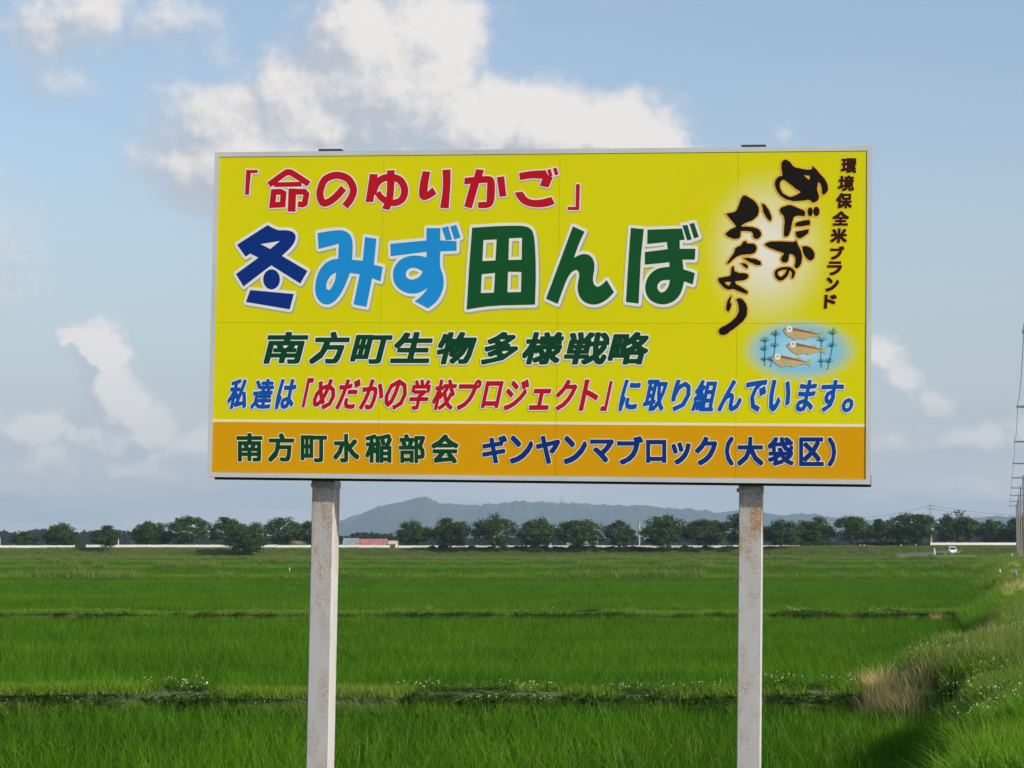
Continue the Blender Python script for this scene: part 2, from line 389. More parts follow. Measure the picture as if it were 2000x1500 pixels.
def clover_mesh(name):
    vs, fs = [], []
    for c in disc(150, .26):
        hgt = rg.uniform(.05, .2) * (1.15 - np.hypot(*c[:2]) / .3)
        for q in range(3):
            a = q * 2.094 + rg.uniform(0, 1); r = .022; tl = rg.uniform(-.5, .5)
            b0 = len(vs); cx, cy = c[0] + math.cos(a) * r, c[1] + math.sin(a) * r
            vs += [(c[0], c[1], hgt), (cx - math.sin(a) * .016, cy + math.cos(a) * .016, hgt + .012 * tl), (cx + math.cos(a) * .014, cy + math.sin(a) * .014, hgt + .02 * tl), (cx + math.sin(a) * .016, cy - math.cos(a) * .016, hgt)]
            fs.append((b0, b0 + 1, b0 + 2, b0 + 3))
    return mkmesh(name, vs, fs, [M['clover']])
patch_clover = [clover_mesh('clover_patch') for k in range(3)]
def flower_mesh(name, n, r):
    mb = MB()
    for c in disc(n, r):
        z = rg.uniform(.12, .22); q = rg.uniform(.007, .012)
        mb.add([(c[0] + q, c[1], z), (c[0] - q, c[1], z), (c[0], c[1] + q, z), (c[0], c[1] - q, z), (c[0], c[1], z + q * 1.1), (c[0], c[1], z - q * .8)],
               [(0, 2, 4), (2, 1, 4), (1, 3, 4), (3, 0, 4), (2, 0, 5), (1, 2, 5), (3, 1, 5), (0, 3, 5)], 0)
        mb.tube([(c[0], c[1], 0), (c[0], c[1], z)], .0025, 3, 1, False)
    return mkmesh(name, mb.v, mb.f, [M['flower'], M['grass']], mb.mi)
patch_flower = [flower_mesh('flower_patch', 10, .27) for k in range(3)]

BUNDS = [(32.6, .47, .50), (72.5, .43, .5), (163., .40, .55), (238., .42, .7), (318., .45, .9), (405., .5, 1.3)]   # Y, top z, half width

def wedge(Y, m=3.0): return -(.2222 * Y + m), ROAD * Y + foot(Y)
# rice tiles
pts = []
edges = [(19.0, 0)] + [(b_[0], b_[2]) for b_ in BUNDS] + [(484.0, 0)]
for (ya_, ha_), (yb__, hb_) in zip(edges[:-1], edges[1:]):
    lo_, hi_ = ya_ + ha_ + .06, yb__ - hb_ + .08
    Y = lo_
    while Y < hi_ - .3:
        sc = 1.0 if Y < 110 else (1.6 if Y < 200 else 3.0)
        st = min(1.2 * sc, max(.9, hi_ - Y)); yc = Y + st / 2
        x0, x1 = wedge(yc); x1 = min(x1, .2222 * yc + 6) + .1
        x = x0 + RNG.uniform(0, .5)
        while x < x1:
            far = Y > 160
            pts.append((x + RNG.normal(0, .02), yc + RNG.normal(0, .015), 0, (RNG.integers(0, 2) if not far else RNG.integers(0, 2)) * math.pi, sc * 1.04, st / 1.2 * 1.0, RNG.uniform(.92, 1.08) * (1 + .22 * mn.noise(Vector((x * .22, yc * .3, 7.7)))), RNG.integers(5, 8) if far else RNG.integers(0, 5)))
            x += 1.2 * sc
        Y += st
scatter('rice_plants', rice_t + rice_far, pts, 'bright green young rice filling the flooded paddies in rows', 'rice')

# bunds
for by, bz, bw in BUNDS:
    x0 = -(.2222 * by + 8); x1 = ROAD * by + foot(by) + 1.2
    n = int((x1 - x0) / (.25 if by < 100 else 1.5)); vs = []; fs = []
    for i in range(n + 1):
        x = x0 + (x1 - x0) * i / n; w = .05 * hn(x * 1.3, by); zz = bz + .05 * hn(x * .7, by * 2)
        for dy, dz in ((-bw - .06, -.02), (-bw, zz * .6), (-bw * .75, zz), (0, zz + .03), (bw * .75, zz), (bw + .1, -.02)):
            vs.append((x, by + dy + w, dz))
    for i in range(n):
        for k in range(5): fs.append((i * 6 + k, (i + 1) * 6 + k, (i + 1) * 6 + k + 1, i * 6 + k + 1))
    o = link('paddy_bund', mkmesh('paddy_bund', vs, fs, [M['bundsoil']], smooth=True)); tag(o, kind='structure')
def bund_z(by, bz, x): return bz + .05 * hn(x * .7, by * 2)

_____

Given task: Repeat, word for word and with no pictures, only the lines running from the beginning of the data to the line that contains "z, half width".

Answer below:
Continue the Blender Python script for this scene: part 2, from line 389. More parts follow. Measure the picture as if it were 2000x1500 pixels.
def clover_mesh(name):
    vs, fs = [], []
    for c in disc(150, .26):
        hgt = rg.uniform(.05, .2) * (1.15 - np.hypot(*c[:2]) / .3)
        for q in range(3):
            a = q * 2.094 + rg.uniform(0, 1); r = .022; tl = rg.uniform(-.5, .5)
            b0 = len(vs); cx, cy = c[0] + math.cos(a) * r, c[1] + math.sin(a) * r
            vs += [(c[0], c[1], hgt), (cx - math.sin(a) * .016, cy + math.cos(a) * .016, hgt + .012 * tl), (cx + math.cos(a) * .014, cy + math.sin(a) * .014, hgt + .02 * tl), (cx + math.sin(a) * .016, cy - math.cos(a) * .016, hgt)]
            fs.append((b0, b0 + 1, b0 + 2, b0 + 3))
    return mkmesh(name, vs, fs, [M['clover']])
patch_clover = [clover_mesh('clover_patch') for k in range(3)]
def flower_mesh(name, n, r):
    mb = MB()
    for c in disc(n, r):
        z = rg.uniform(.12, .22); q = rg.uniform(.007, .012)
        mb.add([(c[0] + q, c[1], z), (c[0] - q, c[1], z), (c[0], c[1] + q, z), (c[0], c[1] - q, z), (c[0], c[1], z + q * 1.1), (c[0], c[1], z - q * .8)],
               [(0, 2, 4), (2, 1, 4), (1, 3, 4), (3, 0, 4), (2, 0, 5), (1, 2, 5), (3, 1, 5), (0, 3, 5)], 0)
        mb.tube([(c[0], c[1], 0), (c[0], c[1], z)], .0025, 3, 1, False)
    return mkmesh(name, mb.v, mb.f, [M['flower'], M['grass']], mb.mi)
patch_flower = [flower_mesh('flower_patch', 10, .27) for k in range(3)]

BUNDS = [(32.6, .47, .50), (72.5, .43, .5), (163., .40, .55), (238., .42, .7), (318., .45, .9), (405., .5, 1.3)]   # Y, top z, half width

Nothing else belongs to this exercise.